Sex is Houellebecq’s revolutionary signature as a writer. It is the means through which his jaded last men affirm their often squalid existences. But sex in Houellebecq, as in Freud, is inseparable from death; it is a force of liberation and of destruction, and though it may provide release from the burden of self-consciousness, it can offer no lasting happiness.
For Julian Barnes, writing recently in the New Yorker, Houellebecq is a pornographer because his sex scenes, in which nothing ever goes wrong, are as choreographed and stylised as any skin flick - erections are gloriously true and firm, and the women are always complicit, ever eager to engage in threesomes with, say, an illiterate and conveniently placed Thai maid.

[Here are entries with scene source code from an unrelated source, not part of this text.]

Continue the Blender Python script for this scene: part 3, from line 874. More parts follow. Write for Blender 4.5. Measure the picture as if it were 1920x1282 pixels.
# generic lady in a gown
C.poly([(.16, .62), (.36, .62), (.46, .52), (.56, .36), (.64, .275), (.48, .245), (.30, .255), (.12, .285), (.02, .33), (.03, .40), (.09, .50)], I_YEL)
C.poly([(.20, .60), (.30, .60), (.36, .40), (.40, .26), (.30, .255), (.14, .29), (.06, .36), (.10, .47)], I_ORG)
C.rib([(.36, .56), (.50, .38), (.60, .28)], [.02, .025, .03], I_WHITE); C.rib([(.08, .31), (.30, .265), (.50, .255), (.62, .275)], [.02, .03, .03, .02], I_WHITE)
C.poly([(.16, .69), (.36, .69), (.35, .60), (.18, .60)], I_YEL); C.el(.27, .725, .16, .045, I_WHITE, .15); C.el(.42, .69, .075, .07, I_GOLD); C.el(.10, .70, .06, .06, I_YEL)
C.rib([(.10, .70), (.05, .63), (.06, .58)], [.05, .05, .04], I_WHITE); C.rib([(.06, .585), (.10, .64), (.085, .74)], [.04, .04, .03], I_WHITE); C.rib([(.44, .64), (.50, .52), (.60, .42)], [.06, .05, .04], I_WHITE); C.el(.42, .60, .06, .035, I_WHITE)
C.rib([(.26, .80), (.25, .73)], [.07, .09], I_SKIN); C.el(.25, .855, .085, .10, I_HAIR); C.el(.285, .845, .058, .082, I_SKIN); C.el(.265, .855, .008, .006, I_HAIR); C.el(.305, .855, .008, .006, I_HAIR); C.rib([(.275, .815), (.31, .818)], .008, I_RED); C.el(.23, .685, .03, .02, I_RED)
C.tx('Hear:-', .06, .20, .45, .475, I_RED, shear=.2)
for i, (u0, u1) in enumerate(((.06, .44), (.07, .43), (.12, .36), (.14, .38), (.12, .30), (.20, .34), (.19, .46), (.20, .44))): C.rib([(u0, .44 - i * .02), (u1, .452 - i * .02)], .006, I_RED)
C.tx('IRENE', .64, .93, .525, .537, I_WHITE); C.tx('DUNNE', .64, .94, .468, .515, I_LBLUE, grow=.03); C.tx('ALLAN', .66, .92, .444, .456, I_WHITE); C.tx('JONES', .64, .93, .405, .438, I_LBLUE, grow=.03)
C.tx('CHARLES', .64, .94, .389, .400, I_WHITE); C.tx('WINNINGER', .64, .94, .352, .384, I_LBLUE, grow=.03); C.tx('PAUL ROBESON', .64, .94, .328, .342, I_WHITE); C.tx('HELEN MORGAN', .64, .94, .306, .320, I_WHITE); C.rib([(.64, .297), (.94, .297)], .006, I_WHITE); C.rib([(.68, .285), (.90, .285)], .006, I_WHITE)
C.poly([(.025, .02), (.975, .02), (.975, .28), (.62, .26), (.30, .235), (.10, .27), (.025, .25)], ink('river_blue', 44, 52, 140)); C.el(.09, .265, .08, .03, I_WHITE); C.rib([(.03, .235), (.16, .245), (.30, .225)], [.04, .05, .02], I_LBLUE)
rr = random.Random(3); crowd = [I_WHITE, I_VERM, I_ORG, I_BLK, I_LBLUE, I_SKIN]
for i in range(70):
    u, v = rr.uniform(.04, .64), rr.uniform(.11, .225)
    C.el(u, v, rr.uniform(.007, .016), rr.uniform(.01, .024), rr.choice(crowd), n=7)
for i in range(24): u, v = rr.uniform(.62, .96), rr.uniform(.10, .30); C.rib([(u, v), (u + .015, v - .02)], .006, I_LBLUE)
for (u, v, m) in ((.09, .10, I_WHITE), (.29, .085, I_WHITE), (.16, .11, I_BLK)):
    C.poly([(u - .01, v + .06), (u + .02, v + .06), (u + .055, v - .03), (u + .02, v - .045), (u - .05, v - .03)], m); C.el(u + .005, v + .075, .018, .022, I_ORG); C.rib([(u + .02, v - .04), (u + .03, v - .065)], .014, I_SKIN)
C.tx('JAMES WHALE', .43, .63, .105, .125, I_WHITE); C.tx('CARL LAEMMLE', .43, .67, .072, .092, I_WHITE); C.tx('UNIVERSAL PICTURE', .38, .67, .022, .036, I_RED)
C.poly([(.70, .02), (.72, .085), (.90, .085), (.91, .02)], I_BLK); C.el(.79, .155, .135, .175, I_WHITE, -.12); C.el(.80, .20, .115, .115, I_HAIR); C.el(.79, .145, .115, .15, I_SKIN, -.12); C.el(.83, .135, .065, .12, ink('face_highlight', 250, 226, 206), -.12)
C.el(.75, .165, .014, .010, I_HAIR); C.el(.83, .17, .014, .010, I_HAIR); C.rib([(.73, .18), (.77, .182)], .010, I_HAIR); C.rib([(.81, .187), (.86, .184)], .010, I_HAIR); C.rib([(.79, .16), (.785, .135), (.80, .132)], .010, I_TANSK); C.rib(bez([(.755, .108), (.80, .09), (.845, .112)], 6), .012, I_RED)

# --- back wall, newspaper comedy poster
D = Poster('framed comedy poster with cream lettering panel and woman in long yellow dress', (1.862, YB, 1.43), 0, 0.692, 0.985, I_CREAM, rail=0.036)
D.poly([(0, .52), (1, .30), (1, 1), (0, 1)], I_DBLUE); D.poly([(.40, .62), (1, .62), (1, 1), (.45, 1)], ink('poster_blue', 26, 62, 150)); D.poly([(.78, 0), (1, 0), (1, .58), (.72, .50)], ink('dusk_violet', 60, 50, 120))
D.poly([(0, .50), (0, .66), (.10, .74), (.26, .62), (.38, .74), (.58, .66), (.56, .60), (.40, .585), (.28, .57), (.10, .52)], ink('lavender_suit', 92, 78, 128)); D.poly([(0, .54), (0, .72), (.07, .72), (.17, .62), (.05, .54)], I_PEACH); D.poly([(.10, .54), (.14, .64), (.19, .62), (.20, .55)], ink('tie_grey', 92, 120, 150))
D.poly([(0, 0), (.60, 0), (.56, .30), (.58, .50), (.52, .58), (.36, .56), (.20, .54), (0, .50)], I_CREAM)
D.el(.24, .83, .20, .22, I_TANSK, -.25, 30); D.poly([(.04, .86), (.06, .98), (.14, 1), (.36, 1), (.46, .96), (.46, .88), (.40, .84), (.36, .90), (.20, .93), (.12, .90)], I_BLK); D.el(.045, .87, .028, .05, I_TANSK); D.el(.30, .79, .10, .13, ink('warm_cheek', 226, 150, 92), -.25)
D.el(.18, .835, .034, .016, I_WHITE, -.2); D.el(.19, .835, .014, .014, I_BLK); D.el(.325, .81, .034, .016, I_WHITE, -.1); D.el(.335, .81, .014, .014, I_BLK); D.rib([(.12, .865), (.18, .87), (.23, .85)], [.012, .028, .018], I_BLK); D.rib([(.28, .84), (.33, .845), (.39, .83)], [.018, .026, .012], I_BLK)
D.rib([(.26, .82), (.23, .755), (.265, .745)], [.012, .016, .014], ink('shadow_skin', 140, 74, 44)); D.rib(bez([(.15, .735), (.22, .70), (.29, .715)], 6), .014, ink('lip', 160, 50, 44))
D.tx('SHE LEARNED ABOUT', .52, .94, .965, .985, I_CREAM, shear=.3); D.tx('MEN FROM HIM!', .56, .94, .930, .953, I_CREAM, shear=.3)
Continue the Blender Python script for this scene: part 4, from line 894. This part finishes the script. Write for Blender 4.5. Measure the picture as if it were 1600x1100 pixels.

But Houellebecq is not a realist; he is a programmatic writer, a thinker who begins with a thesis and ideas, and then seeks to dramatise them in a series of increasingly unreal situations. You read him, therefore, not to be drugged by narrative, but to be exhilarated by his insight into, and understanding of, the defining conflicts and tensions of the present. As the narrator of Lanzarote observes, impressively, when reflecting on the disintegration of Rudi: “Deep down, I understood the choice Rudi had made. That said, he was wrong about one thing: it’s perfectly possible to live without expecting anything of life; in fact, it’s the common way. In general people stay at home, they’re happy that the phone never rings, and when it does, they let the answering machine pick up. No news is good news.”
Lanzarote was published in France in 2000, and can be read as a precursor to Plateforme (2001). In the earlier work, Houellebecq experiments with many of the themes and ideas that find more convincing expression in that later novel about Islamic extremism and a middle-aged Parisian sex tourist in Thailand. Lanzarote should not be taken too seriously; it is a very minor offering from a great writer whose best work, I fear, is already behind him. What lies ahead for Houellebecq is the corruption of celebrity, debauchery and, above all, further boredom.